*GOAL*
Reproduce exactly the lines below, from the first one through the line containing "return a / (np.linalg.norm(a, axis=-1, keepdims=True)", and omit any pictures.

*INFORMATION SUPPLIED*
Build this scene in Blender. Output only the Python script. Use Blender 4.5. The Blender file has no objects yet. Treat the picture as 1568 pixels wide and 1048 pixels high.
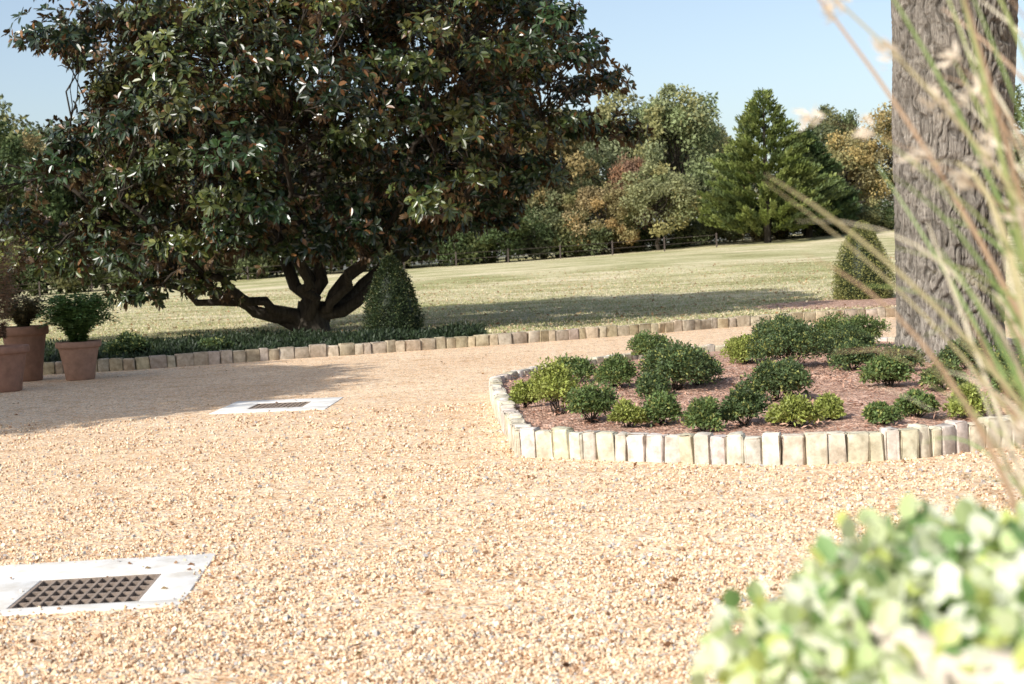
import bpy, math
import numpy as np
rng = np.random.default_rng(7)
scene = bpy.context.scene
scene.view_settings.view_transform = 'Standard'
scene.view_settings.look = 'None'
scene.view_settings.exposure = 0

# ------------------------------------------------------------------ helpers
def nrm(a):
    return a / (np.linalg.norm(a, axis=-1, keepdims=True) + 1e-9)

class Builder:
    def __init__(s):
        s.V=[]; s.F=[]; s.C=[]; s.M=[]; s.S=[]; s.n=0
    def add(s, V, F, col=(1,1,1), m=0, smooth=False):
        V=np.asarray(V,float); F=np.asarray(F,int)
        c=np.asarray(col,float)
        if c.ndim==1: c=np.tile(c,(len(V),1))
        s.V.append(V); s.F.append(F+s.n); s.C.append(c)
        s.M.append(np.full(len(F),m)); s.S.append(np.full(len(F),smooth)); s.n+=len(V)
    def build(s, name, mats, loc=(0,0,0)):
        V=np.concatenate(s.V); F=np.concatenate(s.F); C=np.concatenate(s.C)
        M=np.concatenate(s.M); S=np.concatenate(s.S)
        me=bpy.data.meshes.new(name)
        me.vertices.add(len(V)); me.vertices.foreach_set('co',V.astype(np.float32).ravel())
        me.loops.add(F.size); me.loops.foreach_set('vertex_index',F.astype(np.int32).ravel())
        me.polygons.add(len(F)); me.polygons.foreach_set('loop_start',(np.arange(len(F))*4).astype(np.int32))
        for m in mats: me.materials.append(m)
        me.polygons.foreach_set('material_index',M.astype(np.int32))
        me.polygons.foreach_set('use_smooth',S.astype(bool))
        me.update(calc_edges=True)
        at=me.color_attributes.new('Col','FLOAT_COLOR','POINT')
        at.data.foreach_set('color',np.concatenate([C,np.ones((len(C),1))],1).astype(np.float32).ravel())
        me.validate()
        ob=bpy.data.objects.new(name,me); ob.location=loc
        scene.collection.objects.link(ob)
        return ob

def leaves(P,D,N,L,W,fold=.2,six=False,droop=0.0):
    n=len(P); D=nrm(D); S=nrm(np.cross(D,N)); N2=np.cross(S,D)
    L=np.broadcast_to(np.asarray(L,float),(n,))[:,None]; W=np.broadcast_to(np.asarray(W,float),(n,))[:,None]
    dz=np.array([0,0,-1.0])*L*droop
    if six:
        a=P+D*L*.3+S*W*.45+N2*W*fold; b=P+D*L*.7+S*W*.42+N2*W*fold+dz*.4
        t=P+D*L+dz
        c=P+D*L*.7-S*W*.42+N2*W*fold+dz*.4; d=P+D*L*.3-S*W*.45+N2*W*fold
        V=np.stack([P,a,b,t,c,d],1).reshape(-1,3); i=np.arange(n)*6
        F=np.concatenate([np.stack([i,i+1,i+2,i+3],1),np.stack([i+3,i+4,i+5,i],1)])
        return V,F,6
    a=P+D*L*.45+S*W*.5+N2*W*fold; t=P+D*L+dz; c=P+D*L*.45-S*W*.5+N2*W*fold
    V=np.stack([P,a,t,c],1).reshape(-1,3); i=np.arange(n)*4
    return V,np.stack([i,i+1,i+2,i+3],1),4

def rdir(n,r=rng): return nrm(r.normal(size=(n,3)))

def tube(pts,rad,segs=8):
    pts=np.asarray(pts,float); rad=np.asarray(rad,float); n=len(pts)
    T=nrm(np.gradient(pts,axis=0))
    ref=np.array([0.31,0.95,0.05]); A=nrm(np.cross(T,ref)); Bv=np.cross(T,A)
    th=np.linspace(0,2*np.pi,segs,endpoint=False)
    V=pts[:,None]+rad[:,None,None]*(np.cos(th)[None,:,None]*A[:,None]+np.sin(th)[None,:,None]*Bv[:,None])
    i=np.arange(n-1)[:,None]*segs; j=np.arange(segs)[None]; k=(j+1)%segs
    F=np.stack([i+j,i+k,i+segs+k,i+segs+j],-1).reshape(-1,4)
    return V.reshape(-1,3),F

def curve(p0,p1,sag=.0,n=8,wob=.1,r=rng,mid=None):
    p0=np.array(p0,float); p1=np.array(p1,float); t=np.linspace(0,1,n)[:,None]
    if mid is None: mid=(p0+p1)/2+np.array([0,0,sag])
    c=(1-t)**2*p0+2*t*(1-t)*np.array(mid)+t**2*p1
    w=r.normal(size=(n,3))*wob; w[0]=0; w[-1]=0
    return c+w

def roundbox():
    lv=[-3,-2,-1,1,2,3]; idx={}; pts=[]; F=[]
    def vid(p):
        if p not in idx: idx[p]=len(pts); pts.append(p)
        return idx[p]
    for ax in range(3):
        for sg in (-3,3):
            for a in range(5):
                for b in range(5):
                    q=[]
                    for (da,db) in ((0,0),(1,0),(1,1),(0,1)):
                        p=[0,0,0]; p[ax]=sg; p[(ax+1)%3]=lv[a+da]; p[(ax+2)%3]=lv[b+db]; q.append(vid(tuple(p)))
                    if sg<0: q=q[::-1]
                    F.append(q)
    return np.array(pts),np.array(F)
RBP,RBF=roundbox()
def rbox(h,r):
    h=np.array(h,float); V=np.zeros((len(RBP),3))
    for ax in range(3):
        a=np.abs(RBP[:,ax]); s=np.sign(RBP[:,ax])
        V[:,ax]=s*np.where(a==3,h[ax],np.where(a==2,h[ax]-.3*r,h[ax]-r))
    inner=np.clip(V,-(h-r),h-r); d=V-inner
    l=np.linalg.norm(d,axis=1,keepdims=True)
    return inner+np.where(l>0,d/np.maximum(l,1e-9)*r,0)
BX=np.array([[-1,-1,-1],[1,-1,-1],[1,1,-1],[-1,1,-1],[-1,-1,1],[1,-1,1],[1,1,1],[-1,1,1]],float)
BF=np.array([[0,3,2,1],[4,5,6,7],[0,1,5,4],[1,2,6,5],[2,3,7,6],[3,0,4,7]])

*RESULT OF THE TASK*
Build this scene in Blender. Output only the Python script. Use Blender 4.5. The Blender file has no objects yet. Treat the picture as 1568 pixels wide and 1048 pixels high.
import bpy, math
import numpy as np
rng = np.random.default_rng(7)
scene = bpy.context.scene
scene.view_settings.view_transform = 'Standard'
scene.view_settings.look = 'None'
scene.view_settings.exposure = 0

# ------------------------------------------------------------------ helpers
def nrm(a):
    return a / (np.linalg.norm(a, axis=-1, keepdims=True) + 1e-9)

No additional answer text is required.